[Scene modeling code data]
_ _ _ _ _

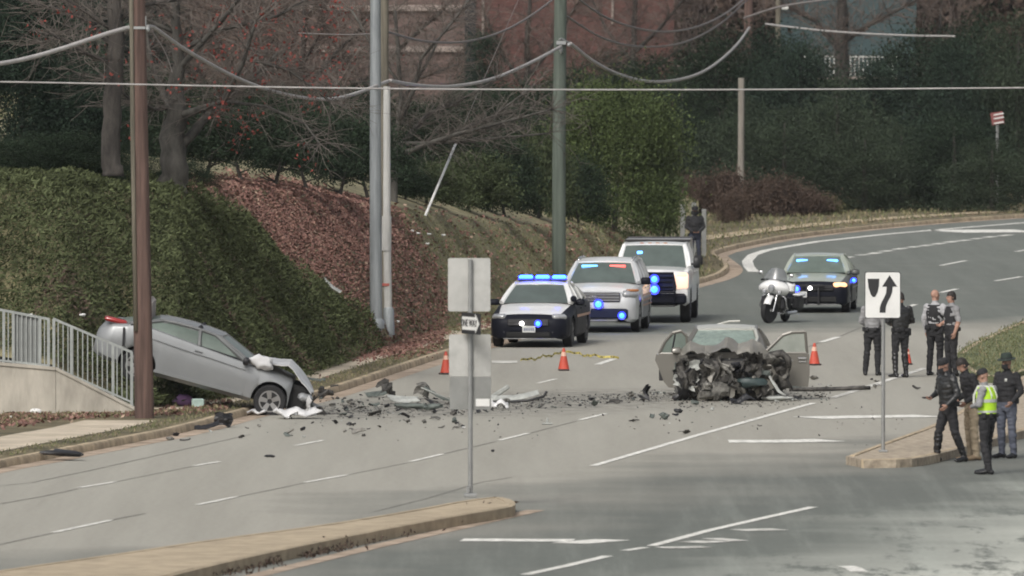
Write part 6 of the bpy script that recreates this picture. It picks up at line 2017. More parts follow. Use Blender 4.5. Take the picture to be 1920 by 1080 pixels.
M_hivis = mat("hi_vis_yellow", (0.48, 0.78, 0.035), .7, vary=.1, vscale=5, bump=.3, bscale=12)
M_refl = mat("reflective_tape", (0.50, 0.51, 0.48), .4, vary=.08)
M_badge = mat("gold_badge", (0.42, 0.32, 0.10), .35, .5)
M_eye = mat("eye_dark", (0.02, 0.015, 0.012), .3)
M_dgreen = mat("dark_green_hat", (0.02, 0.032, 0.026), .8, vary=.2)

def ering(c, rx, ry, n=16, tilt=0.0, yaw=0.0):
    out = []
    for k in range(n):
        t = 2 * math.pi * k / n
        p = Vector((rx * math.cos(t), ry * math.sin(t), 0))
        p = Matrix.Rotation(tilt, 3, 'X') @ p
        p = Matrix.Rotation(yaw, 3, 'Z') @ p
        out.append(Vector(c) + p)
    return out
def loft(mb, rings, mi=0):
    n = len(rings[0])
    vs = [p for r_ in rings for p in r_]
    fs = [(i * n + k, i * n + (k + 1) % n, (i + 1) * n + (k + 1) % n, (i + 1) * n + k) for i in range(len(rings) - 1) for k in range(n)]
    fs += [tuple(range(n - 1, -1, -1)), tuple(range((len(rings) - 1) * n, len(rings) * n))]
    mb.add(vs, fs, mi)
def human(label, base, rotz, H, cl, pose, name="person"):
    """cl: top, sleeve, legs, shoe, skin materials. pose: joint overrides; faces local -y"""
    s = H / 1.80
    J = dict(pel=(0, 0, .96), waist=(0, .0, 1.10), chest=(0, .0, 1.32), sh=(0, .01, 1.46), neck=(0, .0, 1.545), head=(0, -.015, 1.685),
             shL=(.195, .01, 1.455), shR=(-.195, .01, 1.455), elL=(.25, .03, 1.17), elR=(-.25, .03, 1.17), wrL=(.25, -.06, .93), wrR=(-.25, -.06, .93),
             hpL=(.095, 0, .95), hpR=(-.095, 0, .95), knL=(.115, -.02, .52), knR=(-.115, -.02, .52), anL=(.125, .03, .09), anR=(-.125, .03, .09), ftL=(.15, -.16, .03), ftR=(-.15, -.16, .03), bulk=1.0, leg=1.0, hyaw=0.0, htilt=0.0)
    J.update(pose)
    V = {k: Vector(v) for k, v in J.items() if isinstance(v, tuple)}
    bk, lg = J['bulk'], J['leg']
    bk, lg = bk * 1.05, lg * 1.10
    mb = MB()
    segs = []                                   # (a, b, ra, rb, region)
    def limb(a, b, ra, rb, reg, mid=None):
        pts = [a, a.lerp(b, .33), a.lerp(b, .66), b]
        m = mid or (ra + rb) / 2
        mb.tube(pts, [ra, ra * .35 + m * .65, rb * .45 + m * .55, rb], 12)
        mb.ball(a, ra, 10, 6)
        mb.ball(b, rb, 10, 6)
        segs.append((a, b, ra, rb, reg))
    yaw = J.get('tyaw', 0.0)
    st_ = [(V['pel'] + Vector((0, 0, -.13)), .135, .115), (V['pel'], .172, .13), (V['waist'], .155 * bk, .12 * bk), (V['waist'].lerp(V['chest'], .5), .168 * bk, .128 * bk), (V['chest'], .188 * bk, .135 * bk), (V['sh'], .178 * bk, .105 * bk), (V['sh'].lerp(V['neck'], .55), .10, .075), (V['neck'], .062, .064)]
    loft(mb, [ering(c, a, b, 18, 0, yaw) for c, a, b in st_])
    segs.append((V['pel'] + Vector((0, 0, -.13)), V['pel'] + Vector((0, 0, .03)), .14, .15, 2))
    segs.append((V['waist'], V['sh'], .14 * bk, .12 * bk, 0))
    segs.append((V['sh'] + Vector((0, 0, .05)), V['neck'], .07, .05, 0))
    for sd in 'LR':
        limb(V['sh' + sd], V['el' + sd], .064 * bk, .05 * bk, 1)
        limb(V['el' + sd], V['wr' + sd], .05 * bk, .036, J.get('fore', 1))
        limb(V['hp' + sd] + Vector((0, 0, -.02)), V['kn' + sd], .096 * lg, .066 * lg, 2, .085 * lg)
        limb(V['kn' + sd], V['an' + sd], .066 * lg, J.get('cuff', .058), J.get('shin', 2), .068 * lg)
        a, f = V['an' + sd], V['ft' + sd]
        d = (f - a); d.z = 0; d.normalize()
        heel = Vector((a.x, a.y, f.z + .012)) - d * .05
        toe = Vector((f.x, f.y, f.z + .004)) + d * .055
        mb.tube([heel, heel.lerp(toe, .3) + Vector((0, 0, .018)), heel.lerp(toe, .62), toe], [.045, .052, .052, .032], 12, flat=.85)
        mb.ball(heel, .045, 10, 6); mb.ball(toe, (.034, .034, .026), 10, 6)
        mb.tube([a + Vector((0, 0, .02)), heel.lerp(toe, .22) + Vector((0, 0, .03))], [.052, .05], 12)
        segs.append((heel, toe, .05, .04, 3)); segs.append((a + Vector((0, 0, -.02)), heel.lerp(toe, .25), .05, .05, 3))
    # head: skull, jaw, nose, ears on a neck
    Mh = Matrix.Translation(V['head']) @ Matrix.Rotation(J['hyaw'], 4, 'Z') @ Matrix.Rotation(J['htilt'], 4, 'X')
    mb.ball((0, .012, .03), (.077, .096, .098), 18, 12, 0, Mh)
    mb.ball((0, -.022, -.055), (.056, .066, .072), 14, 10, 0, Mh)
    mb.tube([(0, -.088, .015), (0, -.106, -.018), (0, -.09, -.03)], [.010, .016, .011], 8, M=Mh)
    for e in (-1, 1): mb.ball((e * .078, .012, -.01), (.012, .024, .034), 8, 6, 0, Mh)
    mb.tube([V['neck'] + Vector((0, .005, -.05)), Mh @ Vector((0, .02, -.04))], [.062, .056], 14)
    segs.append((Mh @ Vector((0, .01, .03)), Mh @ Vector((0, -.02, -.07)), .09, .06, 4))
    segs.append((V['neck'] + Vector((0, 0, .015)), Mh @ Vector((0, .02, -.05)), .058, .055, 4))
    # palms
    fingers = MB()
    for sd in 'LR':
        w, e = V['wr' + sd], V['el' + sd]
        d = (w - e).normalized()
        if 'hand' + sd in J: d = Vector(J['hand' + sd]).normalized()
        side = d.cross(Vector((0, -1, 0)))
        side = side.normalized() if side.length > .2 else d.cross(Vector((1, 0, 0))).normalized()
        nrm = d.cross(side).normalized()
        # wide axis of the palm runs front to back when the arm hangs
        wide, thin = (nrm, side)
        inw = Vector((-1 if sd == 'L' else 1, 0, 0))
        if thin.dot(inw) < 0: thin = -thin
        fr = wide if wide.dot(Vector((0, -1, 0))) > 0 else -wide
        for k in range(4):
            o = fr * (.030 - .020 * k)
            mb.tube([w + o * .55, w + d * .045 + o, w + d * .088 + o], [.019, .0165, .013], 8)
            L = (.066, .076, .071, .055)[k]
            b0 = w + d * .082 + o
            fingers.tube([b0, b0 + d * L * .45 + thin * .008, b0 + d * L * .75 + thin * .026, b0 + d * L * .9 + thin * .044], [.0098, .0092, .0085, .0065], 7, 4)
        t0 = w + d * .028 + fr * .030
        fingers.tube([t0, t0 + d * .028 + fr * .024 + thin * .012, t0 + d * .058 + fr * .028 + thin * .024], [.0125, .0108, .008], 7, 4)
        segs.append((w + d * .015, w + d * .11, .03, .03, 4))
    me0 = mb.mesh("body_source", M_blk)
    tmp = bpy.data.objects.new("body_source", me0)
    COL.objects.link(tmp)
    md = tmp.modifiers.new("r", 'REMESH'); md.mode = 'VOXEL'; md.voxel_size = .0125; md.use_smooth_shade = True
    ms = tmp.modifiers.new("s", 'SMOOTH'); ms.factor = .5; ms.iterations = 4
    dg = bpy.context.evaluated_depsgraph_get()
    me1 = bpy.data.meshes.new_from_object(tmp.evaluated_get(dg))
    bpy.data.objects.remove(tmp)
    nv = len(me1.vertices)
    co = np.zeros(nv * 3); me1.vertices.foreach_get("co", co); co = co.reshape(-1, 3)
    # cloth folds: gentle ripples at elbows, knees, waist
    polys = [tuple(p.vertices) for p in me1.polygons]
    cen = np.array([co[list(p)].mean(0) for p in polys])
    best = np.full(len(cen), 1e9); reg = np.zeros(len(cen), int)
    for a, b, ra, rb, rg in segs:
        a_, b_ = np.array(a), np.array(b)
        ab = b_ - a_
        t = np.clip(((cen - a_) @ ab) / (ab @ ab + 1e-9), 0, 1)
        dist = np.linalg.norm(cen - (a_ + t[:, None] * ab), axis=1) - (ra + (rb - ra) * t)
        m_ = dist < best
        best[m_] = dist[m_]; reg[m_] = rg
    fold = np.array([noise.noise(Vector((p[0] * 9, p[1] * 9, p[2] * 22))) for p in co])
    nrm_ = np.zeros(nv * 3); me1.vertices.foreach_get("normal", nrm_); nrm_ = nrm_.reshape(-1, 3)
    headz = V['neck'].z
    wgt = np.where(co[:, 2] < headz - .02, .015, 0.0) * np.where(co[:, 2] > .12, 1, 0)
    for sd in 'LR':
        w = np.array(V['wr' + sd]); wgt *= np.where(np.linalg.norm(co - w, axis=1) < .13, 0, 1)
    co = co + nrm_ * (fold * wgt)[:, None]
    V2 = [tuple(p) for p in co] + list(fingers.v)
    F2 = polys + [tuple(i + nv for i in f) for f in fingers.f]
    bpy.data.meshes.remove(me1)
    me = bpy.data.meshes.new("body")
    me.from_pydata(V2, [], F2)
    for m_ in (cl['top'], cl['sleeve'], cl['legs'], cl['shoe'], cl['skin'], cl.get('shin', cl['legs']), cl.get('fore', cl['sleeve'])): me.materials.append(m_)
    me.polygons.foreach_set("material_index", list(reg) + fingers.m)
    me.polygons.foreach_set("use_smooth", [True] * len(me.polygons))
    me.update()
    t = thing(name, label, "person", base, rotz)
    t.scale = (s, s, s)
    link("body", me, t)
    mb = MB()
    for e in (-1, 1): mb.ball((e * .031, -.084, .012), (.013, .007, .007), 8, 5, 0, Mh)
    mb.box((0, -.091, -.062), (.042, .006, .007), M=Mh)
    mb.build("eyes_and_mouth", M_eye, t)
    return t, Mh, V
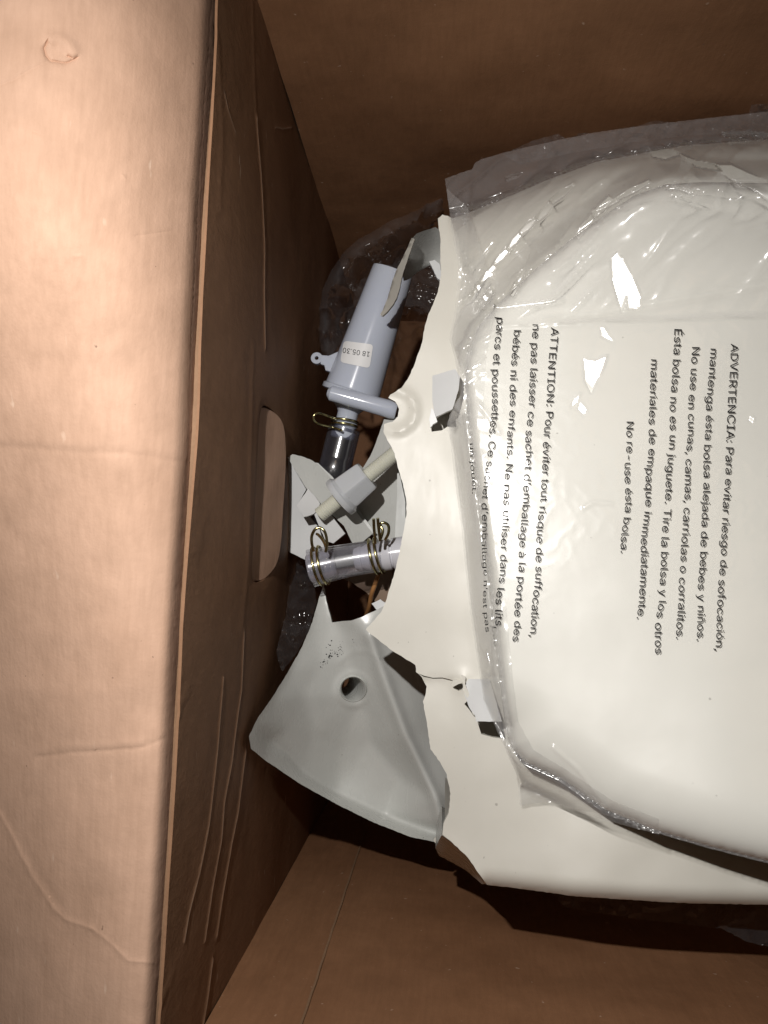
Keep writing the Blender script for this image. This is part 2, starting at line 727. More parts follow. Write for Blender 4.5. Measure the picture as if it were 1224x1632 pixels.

_ _ _ _ _

Repeat the records above exactly, from the first line through the line that contains "0.026), .8, vary=.2)", and leave out the pictures.

Write part 6 of the bpy script that recreates this picture. It picks up at line 2017. More parts follow. Use Blender 4.5. Take the picture to be 1920 by 1080 pixels.
M_hivis = mat("hi_vis_yellow", (0.48, 0.78, 0.035), .7, vary=.1, vscale=5, bump=.3, bscale=12)
M_refl = mat("reflective_tape", (0.50, 0.51, 0.48), .4, vary=.08)
M_badge = mat("gold_badge", (0.42, 0.32, 0.10), .35, .5)
M_eye = mat("eye_dark", (0.02, 0.015, 0.012), .3)
M_dgreen = mat("dark_green_hat", (0.02, 0.032, 0.026), .8, vary=.2)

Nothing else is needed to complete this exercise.